On Monday, a federal district court in Texas denied a request for a temporary injunction that would have prevented the Department of Labor’s increase in the minimum salary from taking effect for certain employees. The DOL’s new rule has been estimated to make approximately 4 million more employees eligible for overtime across the country. The rule, which became effective Monday, increased that minimum salary to $43,888 per year. A second increase, set to take effect January 1, would raise this minimum to $58,656.

The federal court denied the injunction because the plaintiff could not demonstrate irreparable harm from the increase.
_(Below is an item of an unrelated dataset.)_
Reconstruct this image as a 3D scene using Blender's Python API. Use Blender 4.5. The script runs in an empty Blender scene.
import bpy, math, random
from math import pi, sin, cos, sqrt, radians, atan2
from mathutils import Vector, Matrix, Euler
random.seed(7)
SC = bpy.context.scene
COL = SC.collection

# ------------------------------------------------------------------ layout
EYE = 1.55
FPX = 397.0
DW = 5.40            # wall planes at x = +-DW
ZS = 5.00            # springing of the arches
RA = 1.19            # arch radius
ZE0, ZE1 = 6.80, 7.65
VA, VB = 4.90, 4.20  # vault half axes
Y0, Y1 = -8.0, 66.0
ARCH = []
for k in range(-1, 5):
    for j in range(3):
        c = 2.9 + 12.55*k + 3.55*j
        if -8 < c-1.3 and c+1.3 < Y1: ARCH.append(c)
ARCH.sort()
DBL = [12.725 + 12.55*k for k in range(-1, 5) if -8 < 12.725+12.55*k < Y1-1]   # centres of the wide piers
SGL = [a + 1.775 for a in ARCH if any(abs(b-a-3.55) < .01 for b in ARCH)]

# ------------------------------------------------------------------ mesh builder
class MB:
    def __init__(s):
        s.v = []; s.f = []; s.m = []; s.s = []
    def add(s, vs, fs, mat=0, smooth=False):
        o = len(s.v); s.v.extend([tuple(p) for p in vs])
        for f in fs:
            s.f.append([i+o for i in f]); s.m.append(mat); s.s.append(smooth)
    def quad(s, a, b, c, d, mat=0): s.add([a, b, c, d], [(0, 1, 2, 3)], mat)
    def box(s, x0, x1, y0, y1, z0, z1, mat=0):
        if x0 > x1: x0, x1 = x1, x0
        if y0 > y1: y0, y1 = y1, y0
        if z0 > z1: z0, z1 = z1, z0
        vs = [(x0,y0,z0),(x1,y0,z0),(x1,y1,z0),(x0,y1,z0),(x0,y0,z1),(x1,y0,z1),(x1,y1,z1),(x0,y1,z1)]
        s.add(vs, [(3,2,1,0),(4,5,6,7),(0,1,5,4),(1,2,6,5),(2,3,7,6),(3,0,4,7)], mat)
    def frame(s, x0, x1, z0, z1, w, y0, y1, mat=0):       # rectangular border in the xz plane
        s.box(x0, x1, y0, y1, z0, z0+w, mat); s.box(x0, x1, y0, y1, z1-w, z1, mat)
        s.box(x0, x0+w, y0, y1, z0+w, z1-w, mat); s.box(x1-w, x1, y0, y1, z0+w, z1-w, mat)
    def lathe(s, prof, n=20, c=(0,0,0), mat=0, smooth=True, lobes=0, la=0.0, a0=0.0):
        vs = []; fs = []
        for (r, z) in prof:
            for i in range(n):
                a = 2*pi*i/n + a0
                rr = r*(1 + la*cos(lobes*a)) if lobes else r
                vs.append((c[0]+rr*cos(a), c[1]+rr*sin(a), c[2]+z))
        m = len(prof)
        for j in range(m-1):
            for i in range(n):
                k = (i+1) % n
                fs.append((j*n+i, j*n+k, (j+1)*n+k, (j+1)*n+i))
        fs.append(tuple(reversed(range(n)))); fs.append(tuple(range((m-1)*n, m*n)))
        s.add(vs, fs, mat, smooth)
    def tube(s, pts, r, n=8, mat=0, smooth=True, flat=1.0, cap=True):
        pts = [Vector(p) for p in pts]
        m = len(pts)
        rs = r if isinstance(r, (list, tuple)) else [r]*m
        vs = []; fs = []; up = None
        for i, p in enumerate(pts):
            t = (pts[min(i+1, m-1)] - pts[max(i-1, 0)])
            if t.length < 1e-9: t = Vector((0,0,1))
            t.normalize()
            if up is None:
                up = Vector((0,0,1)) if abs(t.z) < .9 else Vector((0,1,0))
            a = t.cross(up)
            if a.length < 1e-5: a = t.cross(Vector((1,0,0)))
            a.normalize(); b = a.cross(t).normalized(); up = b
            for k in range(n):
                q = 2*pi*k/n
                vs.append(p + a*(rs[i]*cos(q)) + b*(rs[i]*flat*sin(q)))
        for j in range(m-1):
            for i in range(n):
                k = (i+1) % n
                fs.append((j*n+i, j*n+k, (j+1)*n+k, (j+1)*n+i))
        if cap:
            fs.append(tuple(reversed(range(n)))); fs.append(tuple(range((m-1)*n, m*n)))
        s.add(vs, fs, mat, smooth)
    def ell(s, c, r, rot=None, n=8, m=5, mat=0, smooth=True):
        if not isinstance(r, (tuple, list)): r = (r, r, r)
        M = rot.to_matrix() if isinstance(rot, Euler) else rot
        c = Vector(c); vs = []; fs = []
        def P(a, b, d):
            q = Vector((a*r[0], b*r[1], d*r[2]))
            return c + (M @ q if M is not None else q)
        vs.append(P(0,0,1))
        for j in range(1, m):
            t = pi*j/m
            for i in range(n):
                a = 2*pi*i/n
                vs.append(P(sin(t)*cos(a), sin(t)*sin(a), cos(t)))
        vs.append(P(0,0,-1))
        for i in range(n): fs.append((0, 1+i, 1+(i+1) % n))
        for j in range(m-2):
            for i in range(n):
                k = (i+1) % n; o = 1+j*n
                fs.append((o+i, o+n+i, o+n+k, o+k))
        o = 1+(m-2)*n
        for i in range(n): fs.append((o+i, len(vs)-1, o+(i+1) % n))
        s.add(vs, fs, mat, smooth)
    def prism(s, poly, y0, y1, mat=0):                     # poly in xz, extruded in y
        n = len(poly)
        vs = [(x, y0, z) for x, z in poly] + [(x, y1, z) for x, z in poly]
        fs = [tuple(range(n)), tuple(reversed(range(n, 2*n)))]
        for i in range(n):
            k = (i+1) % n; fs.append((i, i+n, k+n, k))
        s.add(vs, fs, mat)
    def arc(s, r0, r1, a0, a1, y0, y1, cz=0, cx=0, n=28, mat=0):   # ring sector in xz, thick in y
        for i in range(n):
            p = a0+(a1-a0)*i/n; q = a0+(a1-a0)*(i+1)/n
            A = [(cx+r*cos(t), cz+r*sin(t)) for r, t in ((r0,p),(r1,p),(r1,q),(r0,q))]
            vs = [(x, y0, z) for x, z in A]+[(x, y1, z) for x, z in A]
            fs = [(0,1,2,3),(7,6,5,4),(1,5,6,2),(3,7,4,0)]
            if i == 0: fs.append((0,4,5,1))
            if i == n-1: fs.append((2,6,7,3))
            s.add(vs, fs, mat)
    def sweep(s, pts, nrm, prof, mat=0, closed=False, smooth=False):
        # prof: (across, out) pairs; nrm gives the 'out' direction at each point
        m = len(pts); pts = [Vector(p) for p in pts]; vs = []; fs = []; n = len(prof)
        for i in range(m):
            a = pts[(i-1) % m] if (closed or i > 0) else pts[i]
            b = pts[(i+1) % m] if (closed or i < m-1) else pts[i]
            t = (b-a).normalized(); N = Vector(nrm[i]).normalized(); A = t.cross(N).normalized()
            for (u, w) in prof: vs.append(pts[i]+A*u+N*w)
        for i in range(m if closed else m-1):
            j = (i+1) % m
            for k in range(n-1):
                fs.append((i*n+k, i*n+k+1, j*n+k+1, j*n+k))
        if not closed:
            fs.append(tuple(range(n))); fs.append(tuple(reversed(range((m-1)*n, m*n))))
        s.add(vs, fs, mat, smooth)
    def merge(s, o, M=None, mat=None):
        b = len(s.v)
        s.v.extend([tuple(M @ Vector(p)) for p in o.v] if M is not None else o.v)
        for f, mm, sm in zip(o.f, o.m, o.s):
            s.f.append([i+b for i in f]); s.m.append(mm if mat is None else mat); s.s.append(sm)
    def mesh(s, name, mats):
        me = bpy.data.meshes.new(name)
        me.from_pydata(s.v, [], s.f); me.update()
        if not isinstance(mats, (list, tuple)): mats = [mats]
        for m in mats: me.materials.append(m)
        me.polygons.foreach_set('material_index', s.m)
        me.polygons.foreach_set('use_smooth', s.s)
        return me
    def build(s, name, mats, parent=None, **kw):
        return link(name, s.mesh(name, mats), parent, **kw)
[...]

The court concluded that the employee offered as an example of a worker would need to be reclassified as non-exempt under the new salary rule, did not qualify as exempt even prior to July 1, and that there was no demonstration of quantifiable costs imposed on the employer.

The court did not make a substantive determination on the validity of the Fair Labor Standards Act rule, and could still rule in favor of the plaintiff with regard to the initial or subsequent salary increases. Also on Monday, a different Texas federal court issued a narrow injunction to prevent the new salary levels from taking effect with respect to Texas government employees. Although the judge expressed his opinion that the increase was legally invalid, the resulting injunction does not affect private sector employers or government ones outside of Texas.
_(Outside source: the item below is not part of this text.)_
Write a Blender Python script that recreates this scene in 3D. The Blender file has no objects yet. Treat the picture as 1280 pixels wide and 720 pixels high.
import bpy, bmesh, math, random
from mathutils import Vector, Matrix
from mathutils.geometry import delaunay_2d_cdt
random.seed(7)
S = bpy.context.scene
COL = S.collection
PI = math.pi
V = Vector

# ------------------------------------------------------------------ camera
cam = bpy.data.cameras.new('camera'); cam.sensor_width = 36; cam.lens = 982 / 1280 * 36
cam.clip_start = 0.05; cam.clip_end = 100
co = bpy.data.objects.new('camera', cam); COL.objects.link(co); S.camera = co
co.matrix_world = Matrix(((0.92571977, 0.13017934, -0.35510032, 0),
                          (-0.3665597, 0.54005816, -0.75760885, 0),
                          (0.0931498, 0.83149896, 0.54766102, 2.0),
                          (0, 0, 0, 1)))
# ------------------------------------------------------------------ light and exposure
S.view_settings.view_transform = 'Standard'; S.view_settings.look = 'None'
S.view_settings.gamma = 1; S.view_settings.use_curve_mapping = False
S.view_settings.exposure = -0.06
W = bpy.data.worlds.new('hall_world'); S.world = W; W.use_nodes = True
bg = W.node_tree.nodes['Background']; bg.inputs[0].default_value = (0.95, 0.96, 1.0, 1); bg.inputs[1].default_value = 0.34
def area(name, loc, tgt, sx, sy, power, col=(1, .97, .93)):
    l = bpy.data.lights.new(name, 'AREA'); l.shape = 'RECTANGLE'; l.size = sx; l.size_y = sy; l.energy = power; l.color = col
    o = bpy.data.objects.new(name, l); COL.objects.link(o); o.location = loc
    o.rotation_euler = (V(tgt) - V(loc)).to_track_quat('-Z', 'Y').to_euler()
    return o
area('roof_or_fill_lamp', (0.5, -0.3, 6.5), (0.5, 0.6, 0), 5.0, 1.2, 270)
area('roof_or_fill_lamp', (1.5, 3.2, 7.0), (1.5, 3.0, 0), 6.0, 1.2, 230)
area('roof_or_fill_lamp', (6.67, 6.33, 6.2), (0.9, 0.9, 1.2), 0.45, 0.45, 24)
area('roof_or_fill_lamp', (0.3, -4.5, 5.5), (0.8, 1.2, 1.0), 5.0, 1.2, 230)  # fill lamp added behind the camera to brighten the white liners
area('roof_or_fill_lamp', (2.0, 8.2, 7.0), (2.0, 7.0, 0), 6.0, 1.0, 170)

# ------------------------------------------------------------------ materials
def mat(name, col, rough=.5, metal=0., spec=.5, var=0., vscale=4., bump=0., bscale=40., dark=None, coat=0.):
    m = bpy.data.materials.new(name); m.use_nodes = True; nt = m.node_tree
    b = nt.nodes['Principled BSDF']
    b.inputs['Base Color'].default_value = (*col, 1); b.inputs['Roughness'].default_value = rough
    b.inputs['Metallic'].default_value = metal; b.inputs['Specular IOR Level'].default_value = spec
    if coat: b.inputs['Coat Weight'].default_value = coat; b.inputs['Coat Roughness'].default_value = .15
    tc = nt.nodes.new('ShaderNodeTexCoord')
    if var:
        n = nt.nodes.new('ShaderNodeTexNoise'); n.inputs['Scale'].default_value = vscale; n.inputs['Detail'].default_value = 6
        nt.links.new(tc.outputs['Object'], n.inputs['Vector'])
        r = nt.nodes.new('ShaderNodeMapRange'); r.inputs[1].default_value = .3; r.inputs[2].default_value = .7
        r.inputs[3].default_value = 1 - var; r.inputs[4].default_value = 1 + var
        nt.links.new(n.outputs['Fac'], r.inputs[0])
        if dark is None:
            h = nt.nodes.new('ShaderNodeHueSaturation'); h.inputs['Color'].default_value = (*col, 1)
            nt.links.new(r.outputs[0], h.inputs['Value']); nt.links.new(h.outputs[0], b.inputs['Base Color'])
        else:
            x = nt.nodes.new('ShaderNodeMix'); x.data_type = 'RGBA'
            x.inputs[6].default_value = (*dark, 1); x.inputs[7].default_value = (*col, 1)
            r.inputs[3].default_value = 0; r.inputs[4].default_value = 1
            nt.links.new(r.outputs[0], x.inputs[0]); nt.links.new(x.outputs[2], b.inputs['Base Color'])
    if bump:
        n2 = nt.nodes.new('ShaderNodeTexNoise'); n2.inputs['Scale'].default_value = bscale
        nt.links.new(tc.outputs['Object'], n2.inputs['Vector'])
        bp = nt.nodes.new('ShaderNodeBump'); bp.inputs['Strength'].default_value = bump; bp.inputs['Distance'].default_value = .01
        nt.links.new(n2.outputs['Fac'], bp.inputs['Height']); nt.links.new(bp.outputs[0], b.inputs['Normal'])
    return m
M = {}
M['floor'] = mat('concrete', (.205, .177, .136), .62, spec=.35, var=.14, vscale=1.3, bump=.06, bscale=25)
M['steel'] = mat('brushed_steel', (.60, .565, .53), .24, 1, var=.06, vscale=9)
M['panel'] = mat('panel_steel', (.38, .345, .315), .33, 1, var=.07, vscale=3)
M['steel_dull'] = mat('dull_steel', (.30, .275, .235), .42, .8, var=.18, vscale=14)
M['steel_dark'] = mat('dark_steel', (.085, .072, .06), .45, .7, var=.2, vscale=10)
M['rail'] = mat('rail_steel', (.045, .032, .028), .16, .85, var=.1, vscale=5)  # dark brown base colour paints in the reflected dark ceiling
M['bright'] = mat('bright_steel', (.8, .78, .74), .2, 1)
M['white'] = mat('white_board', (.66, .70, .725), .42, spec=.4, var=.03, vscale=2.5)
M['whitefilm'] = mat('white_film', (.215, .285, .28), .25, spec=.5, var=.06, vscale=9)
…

These decisions mean that at least for now, employers need to comply with the first step of salary increases in order to continue claiming exemption from overtime requirements. Employers unwilling to increase salaries to this new minimum must reclassify affected employees as non-exempt, begin tracking hours worked, and pay overtime when the employee works in excess of 40 hours in a given workweek. The ultimate fate of this increase and the second one scheduled for next year will depend on the results of additional litigation.